## begin GIVEN RECORDS

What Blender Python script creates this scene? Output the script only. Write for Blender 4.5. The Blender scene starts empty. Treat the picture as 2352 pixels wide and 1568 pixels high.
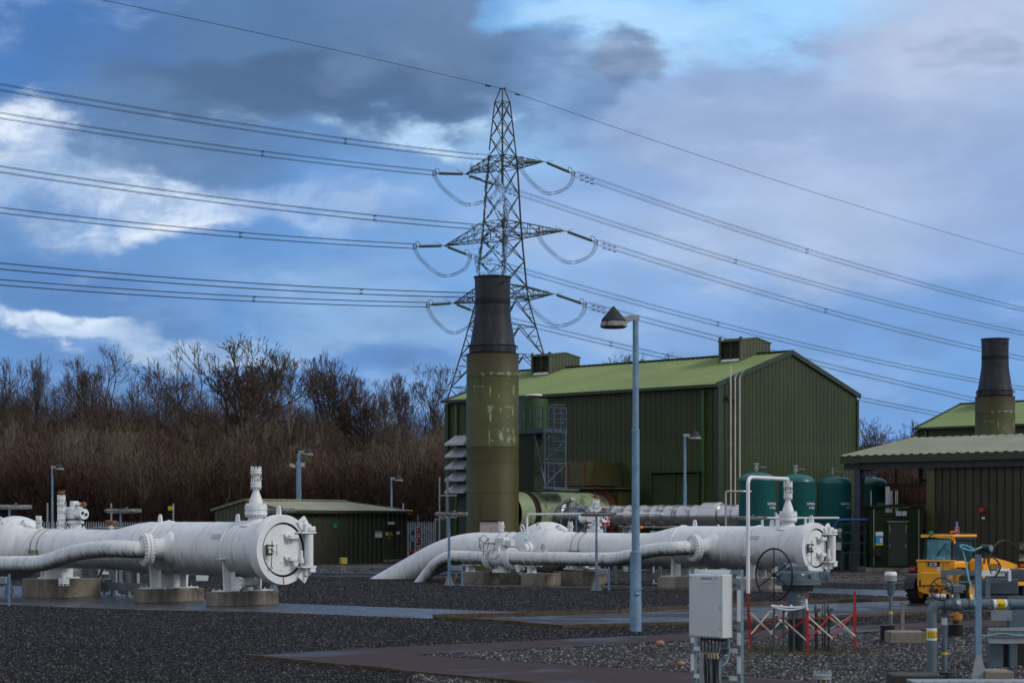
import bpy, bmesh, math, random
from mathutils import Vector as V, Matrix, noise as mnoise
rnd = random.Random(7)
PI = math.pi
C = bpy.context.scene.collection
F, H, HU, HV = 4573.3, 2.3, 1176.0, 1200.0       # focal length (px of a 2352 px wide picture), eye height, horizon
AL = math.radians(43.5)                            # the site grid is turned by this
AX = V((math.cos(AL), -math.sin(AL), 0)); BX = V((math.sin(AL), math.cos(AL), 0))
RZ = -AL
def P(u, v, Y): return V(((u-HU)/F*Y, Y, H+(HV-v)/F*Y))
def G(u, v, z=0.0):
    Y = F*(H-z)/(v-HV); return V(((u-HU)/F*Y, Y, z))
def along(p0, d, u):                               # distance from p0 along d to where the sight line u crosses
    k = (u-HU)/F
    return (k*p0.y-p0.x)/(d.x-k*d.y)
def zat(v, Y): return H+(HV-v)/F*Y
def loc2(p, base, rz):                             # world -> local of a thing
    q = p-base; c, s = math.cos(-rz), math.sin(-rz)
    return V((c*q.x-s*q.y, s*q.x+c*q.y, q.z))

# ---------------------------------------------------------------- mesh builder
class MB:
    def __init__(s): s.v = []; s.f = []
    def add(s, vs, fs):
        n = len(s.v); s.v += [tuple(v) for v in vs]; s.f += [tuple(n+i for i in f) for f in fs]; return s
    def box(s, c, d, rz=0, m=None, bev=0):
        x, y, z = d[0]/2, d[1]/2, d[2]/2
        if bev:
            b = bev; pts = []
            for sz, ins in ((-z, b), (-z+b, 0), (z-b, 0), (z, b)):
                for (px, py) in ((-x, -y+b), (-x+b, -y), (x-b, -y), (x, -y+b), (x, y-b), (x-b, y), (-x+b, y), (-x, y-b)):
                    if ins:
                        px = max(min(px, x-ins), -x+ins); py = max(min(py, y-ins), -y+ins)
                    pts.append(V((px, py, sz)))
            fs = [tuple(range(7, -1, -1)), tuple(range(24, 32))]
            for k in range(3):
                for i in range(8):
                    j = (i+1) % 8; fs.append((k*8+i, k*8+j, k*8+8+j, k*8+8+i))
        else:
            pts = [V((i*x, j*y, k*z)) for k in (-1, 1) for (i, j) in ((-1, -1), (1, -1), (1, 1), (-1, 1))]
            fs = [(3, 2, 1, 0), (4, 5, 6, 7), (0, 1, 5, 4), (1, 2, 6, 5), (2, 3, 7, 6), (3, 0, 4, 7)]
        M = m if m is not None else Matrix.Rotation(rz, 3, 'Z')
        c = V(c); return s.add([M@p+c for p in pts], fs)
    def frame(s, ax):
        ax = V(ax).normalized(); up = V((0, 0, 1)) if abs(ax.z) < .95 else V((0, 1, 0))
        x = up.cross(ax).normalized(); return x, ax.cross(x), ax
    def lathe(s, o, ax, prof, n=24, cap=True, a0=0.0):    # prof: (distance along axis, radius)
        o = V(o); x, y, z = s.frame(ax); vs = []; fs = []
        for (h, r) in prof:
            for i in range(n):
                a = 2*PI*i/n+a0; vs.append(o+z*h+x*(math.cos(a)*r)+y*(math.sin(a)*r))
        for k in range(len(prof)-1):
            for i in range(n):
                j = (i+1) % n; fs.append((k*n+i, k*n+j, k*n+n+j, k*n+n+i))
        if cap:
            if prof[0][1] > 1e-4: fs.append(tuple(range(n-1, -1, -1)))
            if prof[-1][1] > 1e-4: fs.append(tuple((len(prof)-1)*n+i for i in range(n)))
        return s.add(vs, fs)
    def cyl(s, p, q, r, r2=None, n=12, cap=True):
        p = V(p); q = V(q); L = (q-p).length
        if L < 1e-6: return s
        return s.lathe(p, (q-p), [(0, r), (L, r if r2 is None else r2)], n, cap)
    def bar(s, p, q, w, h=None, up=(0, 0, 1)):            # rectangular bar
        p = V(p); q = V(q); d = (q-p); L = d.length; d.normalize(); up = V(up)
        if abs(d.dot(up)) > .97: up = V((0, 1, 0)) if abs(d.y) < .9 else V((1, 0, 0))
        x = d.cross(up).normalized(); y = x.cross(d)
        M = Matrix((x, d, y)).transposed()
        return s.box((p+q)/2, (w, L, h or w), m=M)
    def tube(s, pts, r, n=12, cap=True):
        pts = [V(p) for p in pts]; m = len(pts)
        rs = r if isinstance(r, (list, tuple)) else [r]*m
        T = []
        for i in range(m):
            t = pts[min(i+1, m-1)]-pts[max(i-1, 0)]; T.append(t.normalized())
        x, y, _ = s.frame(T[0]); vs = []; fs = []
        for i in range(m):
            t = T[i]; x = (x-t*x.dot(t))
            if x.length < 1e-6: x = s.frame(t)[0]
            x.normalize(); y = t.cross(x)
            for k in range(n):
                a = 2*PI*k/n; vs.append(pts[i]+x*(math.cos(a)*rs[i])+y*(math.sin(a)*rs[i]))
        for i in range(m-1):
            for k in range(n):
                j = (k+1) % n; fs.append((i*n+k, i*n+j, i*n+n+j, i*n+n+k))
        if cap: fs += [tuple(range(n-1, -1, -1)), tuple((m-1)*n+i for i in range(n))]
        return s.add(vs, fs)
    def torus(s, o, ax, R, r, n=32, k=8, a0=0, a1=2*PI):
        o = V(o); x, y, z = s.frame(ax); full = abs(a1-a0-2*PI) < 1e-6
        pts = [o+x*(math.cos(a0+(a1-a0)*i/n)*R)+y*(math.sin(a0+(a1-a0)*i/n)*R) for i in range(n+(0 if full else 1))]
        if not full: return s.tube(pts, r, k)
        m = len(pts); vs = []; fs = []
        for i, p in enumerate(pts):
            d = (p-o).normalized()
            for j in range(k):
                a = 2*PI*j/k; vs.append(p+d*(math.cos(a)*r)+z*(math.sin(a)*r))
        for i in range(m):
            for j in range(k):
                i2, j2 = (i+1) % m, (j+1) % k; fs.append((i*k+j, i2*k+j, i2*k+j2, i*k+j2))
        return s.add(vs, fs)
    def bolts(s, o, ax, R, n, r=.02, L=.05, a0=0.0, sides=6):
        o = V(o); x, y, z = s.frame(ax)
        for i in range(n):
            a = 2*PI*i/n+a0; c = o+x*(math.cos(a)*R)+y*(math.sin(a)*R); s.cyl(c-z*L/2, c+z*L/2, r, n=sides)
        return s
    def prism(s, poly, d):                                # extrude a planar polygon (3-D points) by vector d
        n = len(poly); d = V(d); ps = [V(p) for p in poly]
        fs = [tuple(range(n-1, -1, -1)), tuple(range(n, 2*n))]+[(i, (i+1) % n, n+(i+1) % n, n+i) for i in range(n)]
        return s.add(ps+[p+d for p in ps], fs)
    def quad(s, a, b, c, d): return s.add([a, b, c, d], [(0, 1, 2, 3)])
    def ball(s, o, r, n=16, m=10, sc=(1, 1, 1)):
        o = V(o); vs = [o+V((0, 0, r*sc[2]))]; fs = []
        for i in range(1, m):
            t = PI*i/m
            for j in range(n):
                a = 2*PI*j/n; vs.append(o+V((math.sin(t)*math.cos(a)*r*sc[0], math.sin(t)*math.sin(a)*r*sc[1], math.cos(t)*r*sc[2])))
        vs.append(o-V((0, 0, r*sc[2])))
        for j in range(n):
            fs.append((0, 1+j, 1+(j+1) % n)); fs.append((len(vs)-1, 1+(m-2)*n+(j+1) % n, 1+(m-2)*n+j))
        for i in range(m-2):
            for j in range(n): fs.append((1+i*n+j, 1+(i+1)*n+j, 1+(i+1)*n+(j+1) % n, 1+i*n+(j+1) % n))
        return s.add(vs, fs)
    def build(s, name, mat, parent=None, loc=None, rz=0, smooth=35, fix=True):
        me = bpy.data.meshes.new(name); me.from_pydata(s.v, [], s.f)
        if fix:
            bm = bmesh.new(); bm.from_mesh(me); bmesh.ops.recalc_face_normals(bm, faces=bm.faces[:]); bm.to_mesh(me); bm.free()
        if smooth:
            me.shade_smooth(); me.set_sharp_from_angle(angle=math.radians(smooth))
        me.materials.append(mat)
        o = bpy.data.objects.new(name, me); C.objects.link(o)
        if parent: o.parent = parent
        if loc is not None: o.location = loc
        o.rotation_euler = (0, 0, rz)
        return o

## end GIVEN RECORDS
## begin GIVEN RECORDS

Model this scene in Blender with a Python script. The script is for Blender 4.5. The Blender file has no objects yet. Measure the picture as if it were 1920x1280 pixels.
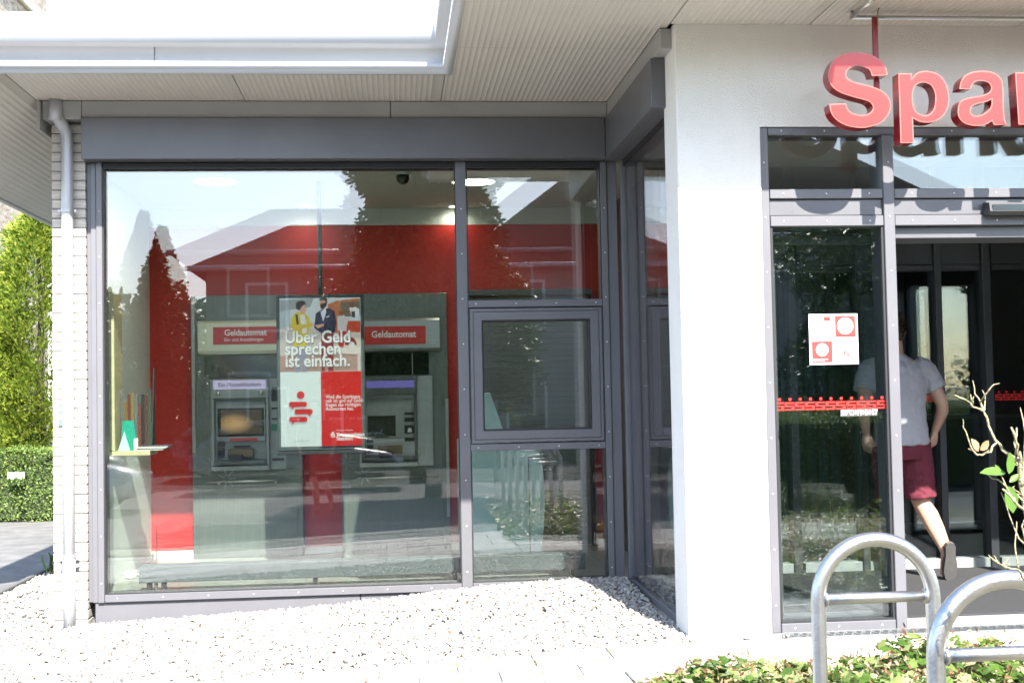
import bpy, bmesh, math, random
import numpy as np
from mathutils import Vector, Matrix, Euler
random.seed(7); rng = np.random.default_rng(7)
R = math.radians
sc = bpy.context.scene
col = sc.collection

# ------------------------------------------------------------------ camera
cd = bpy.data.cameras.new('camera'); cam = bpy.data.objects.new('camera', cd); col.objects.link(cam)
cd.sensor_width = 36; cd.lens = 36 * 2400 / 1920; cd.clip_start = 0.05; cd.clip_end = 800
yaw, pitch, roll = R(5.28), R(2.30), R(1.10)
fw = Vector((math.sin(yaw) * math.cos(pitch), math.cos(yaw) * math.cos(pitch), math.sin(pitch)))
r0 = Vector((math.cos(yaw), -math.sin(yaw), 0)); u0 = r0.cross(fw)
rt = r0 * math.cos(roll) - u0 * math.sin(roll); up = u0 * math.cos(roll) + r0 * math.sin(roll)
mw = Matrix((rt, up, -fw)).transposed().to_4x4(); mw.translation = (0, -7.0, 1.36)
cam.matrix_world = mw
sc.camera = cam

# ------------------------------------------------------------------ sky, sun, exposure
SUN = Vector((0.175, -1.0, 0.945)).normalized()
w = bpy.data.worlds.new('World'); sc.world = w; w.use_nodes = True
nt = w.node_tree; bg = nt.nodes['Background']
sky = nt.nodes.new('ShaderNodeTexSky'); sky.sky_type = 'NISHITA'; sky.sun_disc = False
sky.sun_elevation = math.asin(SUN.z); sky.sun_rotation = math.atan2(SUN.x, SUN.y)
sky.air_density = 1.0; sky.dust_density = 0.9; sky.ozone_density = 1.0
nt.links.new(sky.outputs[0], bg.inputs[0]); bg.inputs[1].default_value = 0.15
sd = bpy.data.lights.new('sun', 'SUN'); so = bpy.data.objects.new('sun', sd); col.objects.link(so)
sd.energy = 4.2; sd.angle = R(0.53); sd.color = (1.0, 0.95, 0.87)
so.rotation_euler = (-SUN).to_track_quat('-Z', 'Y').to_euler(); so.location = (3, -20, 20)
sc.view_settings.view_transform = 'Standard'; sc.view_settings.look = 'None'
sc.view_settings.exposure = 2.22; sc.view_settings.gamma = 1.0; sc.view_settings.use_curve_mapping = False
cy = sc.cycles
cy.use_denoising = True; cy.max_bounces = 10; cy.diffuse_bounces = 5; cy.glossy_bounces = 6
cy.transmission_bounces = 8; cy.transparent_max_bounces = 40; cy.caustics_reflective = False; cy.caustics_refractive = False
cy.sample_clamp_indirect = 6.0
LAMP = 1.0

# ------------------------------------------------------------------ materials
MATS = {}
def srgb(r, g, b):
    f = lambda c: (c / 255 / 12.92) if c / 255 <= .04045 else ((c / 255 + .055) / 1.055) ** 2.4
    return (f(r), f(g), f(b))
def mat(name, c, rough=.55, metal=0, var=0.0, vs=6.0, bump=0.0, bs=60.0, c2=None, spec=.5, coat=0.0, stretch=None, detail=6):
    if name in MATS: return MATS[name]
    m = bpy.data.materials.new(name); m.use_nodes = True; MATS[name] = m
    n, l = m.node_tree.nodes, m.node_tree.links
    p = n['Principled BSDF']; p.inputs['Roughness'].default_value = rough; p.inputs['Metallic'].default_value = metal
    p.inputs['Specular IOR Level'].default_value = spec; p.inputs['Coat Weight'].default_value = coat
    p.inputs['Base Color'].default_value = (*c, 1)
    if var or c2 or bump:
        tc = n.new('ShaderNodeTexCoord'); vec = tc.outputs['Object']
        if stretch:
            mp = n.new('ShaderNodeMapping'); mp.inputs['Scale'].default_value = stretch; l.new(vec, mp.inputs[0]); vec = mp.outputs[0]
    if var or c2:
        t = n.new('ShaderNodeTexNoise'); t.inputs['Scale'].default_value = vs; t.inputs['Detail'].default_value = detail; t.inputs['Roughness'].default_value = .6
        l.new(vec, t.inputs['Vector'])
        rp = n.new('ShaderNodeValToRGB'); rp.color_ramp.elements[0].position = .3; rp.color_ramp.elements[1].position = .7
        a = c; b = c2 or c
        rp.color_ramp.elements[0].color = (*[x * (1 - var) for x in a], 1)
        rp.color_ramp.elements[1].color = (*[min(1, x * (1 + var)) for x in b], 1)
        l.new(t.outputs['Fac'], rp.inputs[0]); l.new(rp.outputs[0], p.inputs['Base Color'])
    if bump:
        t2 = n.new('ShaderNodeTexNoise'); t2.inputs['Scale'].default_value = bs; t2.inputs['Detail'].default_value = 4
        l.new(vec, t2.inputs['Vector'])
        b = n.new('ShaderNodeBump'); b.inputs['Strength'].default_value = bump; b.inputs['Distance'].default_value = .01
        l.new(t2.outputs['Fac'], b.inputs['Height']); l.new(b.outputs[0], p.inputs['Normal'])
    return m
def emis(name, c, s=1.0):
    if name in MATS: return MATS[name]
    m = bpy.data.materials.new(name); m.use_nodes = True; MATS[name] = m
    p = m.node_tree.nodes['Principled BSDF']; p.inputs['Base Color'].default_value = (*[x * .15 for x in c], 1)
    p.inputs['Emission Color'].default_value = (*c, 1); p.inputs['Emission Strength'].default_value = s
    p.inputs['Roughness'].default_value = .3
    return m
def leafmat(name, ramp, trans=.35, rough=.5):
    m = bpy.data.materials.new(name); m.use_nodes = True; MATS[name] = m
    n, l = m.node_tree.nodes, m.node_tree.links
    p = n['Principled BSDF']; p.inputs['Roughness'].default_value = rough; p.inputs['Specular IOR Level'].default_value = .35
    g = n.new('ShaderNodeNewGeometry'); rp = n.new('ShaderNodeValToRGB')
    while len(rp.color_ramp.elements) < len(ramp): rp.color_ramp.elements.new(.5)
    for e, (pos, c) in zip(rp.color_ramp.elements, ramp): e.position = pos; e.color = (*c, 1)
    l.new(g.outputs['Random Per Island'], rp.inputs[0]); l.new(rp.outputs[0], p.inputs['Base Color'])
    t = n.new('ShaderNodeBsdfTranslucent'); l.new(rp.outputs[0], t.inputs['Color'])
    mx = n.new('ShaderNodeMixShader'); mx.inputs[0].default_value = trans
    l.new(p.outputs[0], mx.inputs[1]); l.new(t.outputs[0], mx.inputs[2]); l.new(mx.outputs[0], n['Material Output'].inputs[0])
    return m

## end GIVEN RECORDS
## begin GIVEN RECORDS

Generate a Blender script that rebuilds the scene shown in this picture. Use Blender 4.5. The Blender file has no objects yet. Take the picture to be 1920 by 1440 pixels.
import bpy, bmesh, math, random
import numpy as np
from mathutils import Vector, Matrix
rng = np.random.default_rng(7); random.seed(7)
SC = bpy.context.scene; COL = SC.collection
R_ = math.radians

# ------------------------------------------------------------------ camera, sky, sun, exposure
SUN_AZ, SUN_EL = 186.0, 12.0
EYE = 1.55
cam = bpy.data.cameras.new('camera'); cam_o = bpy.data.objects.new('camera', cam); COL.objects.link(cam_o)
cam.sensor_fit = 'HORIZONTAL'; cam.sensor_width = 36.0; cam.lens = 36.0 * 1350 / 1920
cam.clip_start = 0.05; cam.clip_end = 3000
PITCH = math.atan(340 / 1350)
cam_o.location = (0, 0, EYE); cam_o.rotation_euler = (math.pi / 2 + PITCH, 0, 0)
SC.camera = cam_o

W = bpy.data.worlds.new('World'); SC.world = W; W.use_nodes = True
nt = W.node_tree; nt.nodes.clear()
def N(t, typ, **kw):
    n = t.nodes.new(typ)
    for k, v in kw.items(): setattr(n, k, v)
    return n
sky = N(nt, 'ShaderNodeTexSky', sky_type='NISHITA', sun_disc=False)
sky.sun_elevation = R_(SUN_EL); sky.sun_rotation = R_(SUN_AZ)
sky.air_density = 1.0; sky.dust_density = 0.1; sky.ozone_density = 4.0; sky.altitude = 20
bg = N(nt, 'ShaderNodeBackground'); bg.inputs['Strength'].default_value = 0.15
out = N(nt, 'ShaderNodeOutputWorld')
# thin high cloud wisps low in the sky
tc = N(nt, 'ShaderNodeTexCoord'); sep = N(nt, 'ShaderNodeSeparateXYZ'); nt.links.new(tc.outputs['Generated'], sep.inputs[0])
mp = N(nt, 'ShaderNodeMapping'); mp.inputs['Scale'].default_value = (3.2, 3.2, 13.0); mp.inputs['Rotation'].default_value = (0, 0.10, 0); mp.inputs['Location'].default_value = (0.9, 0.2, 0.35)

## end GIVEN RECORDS

WRITTEN REQUEST
From the listing above, copy all lines holding the word "high".

SOLUTION TO THE EXERCISE
What Blender Python script creates this scene? Output the script only. Write for Blender 4.5. The Blender scene starts empty. Treat the picture as 2352 pixels wide and 1568 pixels high.
# thin high cloud wisps low in the sky